Updated: Jan 29, 2021



As more organizations move to establish DevOps techniques into their Software Development Life Cycle, the need of security becomes even more evident when so much application development is going on. But…

Security and DevOps aren't natural companions

The idea of security in DevOps or DevSecOps doesn’t go very well with classic DevOps process that insists on continuous integration, delivery, and deployment. When at production you're constantly releasing smaller bits of your code and application using DevOps pipeline, introducing security to DevOps can slow down the process significantly. You can't just pass that through a security team that takes several weeks bringing the new release out to production.

It is against the very idea of continuous integration and delivery and lengthens DevOps pipeline. Before DevOps took off, we had six month or three months release cycles. Security team would come in at the end of the release cycle to review the application, run their scanners, and approve and certify that release.

DevSecOps is a necessary evil

Now that DevOps has taken off and DevOps teams are introducing new releases every week, day, and even hour in some cases, the security team can't just do the same reviews they did twice a year every day.

In a nutshell, the entire model, especially how the security teams engage with the development teams, has to change.

Shifting security 'left'

In DevOps, we often talk about shifting ‘testing’ left in the pipeline and doing it at each commit rather than per release. Security teams can implement the same philosophy in case of security in DevOps. Rather than doing security checks per release, they can do it per commit and build up a security pipeline.

The security team that would usually review and certify each release; they're not looking at every release or every change instead they care about the pipeline. The developers can build security checks, analyzers, and other measures ‘left’ into the pipeline. The security team trusts the pipeline as long as they can ensure that those measures are in place, they are working, and they can audit and review them anytime they want.

Concisely, the security team with DevOps team can build a series of security checks ‘left’ of the pipeline to automate majority of security tests and make them run very early on in the development process.

For instance, developers can build all sorts of functional tests into the pipeline. Security team can audit those tests to ensure applications and people can sign in and out properly and the platform is secure.

In addition, DevOps team can write tests to learn more about known vulnerabilities and shortcomings. Security team can run a quick audit to detect the tests can log weak ciphers and security misconfigurations.

The ‘shift left’ methodology and a bunch of security tools can also automate penetration tests for them allowing security team to check the integrity of the application and the operating system against various types of attack.

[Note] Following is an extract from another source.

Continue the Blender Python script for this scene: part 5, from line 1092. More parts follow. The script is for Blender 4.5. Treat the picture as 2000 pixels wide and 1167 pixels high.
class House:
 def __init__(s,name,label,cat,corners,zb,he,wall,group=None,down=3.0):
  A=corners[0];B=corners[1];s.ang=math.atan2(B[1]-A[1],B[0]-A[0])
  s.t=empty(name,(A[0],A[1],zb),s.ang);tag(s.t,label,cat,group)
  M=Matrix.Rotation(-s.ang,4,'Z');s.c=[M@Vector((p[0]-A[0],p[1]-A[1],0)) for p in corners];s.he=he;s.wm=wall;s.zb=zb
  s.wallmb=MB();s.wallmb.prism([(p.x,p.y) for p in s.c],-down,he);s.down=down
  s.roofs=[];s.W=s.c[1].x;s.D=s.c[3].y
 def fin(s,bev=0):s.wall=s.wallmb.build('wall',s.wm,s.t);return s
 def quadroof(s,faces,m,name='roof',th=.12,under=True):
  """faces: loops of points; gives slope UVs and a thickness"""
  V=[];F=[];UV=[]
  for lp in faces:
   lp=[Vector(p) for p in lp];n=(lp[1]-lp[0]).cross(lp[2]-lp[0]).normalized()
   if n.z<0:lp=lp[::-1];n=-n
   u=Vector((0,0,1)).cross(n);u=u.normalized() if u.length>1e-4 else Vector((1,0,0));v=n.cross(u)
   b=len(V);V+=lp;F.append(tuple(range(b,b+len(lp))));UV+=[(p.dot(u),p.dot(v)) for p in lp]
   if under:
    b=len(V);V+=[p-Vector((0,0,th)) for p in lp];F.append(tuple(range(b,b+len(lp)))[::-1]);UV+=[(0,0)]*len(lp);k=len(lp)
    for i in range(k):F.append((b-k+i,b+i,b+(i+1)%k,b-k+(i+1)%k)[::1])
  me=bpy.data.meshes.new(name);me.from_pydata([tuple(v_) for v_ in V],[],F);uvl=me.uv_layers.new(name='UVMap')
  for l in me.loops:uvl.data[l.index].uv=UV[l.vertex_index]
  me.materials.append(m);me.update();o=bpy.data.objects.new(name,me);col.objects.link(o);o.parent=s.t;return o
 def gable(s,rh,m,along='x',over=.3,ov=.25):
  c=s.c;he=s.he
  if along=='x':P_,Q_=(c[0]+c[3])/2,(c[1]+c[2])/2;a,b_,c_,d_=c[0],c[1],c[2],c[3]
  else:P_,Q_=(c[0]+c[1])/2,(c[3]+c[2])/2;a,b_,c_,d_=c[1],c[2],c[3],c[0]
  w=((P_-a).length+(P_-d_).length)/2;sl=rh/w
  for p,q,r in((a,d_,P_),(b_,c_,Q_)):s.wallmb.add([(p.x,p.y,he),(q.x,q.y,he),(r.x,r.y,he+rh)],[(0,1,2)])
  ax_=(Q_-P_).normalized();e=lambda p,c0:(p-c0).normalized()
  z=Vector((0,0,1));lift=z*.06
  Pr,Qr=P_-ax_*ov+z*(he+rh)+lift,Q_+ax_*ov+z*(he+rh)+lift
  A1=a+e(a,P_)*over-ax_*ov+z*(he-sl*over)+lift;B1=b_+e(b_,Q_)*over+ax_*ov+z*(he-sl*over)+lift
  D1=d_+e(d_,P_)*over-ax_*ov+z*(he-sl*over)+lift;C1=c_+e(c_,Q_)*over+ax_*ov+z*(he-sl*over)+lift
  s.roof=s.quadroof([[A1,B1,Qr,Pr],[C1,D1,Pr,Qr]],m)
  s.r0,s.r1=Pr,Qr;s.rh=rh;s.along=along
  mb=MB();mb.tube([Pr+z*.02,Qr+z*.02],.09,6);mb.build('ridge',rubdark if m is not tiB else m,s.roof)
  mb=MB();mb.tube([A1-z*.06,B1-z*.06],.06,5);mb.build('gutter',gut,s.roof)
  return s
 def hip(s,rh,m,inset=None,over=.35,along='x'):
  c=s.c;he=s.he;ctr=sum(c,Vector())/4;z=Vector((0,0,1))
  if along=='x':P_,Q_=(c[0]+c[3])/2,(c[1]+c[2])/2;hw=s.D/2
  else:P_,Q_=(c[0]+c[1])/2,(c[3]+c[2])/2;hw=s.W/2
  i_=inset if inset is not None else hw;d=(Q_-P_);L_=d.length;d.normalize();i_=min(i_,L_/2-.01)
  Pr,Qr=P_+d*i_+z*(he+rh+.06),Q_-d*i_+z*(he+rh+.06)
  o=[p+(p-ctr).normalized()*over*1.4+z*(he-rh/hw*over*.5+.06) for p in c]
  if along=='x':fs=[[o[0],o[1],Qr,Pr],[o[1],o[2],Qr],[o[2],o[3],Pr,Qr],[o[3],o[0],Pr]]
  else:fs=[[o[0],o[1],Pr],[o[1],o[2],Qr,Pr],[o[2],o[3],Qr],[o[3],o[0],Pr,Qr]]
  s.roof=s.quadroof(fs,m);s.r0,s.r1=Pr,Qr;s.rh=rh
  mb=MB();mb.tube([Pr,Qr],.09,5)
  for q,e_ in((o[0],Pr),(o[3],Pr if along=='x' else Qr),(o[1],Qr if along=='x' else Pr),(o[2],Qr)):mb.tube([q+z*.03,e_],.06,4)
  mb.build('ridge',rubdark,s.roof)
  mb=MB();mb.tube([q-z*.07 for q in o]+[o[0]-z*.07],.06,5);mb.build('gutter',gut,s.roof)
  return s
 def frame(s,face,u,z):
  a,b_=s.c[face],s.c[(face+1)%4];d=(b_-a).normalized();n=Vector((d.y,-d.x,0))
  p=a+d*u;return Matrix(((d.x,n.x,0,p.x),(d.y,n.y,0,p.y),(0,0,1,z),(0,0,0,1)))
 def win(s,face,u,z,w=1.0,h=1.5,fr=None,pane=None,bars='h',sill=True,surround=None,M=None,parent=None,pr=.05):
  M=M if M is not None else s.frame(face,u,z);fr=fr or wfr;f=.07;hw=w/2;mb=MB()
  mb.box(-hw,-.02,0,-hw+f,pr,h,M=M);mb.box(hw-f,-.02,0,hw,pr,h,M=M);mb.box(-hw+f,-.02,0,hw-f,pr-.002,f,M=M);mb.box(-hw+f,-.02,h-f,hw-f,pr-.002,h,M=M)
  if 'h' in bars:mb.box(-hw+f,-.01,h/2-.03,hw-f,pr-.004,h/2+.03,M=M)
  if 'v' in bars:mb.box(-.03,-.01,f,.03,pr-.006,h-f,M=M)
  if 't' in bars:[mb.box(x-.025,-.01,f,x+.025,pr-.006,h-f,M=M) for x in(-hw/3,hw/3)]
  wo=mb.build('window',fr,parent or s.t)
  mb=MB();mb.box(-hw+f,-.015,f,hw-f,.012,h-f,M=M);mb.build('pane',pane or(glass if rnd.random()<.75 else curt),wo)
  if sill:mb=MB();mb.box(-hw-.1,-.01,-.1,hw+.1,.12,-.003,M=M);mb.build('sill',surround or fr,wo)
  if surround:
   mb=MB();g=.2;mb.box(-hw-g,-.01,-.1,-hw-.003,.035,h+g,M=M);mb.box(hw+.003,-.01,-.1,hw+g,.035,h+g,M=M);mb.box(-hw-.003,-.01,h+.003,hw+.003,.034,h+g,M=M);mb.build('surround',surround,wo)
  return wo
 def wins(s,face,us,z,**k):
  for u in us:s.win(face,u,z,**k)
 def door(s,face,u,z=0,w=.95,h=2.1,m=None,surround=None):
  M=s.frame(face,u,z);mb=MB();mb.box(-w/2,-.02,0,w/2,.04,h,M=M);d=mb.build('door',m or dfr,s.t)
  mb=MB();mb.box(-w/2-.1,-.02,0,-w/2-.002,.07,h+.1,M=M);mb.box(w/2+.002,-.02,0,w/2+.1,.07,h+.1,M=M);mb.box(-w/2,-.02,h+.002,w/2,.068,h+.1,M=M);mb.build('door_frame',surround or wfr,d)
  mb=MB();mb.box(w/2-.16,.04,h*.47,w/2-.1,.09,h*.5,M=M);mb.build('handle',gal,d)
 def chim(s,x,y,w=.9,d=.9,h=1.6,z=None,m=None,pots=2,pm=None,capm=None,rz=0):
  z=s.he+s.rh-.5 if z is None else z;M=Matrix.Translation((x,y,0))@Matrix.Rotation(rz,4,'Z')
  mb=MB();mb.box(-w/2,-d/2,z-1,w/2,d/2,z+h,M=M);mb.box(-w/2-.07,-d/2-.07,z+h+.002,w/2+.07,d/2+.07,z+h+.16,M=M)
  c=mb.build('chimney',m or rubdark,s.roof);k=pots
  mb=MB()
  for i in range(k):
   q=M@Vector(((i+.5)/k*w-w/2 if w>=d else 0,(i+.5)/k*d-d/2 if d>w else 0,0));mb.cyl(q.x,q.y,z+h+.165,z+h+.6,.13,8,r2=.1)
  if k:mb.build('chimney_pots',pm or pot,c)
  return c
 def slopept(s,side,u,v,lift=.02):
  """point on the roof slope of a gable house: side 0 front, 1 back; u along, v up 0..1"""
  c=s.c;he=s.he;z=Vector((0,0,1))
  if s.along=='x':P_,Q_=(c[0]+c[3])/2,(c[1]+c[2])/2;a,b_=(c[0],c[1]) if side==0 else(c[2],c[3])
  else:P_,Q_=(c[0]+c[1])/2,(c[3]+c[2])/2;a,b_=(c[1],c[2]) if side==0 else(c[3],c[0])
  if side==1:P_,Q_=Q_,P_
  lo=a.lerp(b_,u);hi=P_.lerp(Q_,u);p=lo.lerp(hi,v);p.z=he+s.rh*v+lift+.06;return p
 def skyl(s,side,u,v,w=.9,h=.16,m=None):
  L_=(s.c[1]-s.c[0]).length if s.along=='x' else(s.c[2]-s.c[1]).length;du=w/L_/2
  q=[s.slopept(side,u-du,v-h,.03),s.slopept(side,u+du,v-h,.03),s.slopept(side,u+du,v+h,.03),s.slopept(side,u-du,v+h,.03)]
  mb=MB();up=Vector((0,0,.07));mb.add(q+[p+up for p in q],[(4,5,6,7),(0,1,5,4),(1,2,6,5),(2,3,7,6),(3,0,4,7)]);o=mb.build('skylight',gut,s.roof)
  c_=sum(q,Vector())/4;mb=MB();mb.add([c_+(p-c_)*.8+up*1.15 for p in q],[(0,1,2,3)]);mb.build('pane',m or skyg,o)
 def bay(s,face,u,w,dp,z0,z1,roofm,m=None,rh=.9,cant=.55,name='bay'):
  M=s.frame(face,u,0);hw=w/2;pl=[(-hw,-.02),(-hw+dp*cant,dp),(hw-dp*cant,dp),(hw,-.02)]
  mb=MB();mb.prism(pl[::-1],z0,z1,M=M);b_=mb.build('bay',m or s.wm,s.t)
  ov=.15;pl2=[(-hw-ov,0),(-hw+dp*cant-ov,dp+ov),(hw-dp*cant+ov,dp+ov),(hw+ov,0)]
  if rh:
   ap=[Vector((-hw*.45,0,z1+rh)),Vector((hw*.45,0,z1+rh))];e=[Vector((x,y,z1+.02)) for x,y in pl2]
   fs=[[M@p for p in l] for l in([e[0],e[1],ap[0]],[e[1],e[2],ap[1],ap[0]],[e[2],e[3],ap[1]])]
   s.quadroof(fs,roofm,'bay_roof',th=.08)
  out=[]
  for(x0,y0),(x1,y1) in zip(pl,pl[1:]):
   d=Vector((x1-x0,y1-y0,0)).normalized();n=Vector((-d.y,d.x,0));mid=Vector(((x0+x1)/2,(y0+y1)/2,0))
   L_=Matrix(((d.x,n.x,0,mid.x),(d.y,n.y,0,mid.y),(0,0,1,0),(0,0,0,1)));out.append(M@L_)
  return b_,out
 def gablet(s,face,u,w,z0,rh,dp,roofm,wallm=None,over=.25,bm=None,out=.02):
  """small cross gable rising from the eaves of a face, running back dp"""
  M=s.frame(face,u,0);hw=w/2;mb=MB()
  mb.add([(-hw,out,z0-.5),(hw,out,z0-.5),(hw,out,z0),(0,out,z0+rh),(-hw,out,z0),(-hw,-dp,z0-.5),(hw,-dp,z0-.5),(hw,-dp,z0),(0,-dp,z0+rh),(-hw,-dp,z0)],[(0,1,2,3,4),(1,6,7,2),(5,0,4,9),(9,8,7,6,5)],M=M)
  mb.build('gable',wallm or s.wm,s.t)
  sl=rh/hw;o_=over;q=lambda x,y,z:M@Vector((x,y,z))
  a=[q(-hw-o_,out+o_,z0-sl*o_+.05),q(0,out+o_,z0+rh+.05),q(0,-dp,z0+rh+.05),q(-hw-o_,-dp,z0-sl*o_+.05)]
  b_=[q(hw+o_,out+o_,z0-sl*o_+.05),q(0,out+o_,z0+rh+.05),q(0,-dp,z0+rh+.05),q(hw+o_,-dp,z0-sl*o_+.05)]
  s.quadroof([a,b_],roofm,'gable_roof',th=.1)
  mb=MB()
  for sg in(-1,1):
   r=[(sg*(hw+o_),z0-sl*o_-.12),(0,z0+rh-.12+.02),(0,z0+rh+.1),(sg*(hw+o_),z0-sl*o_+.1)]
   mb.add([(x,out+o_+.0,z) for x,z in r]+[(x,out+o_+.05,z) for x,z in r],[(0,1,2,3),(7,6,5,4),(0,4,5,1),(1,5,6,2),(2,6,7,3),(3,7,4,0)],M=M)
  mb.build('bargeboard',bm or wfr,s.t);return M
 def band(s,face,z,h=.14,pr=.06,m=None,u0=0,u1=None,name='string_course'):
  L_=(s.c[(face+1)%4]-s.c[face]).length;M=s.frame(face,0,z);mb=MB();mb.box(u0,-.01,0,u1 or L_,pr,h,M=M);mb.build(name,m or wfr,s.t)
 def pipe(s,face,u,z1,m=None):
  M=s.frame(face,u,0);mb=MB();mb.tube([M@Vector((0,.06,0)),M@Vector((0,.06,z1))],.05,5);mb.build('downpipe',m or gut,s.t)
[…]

DevSecOps presents business opportunities

In DevOps code is constantly generated, integrated, and tested before being deployed to the central repository alongside everybody else’s code and moved to production. With so much already going in the DevOps space, shifting security checks ‘left’ into the pipeline presents unparalleled opportunities. DevSecOps or Secure DevOps is all about making the most of these opportunities to accelerate SDLCs, shorten deadlines, lower business costs, improve application security and bring more automation.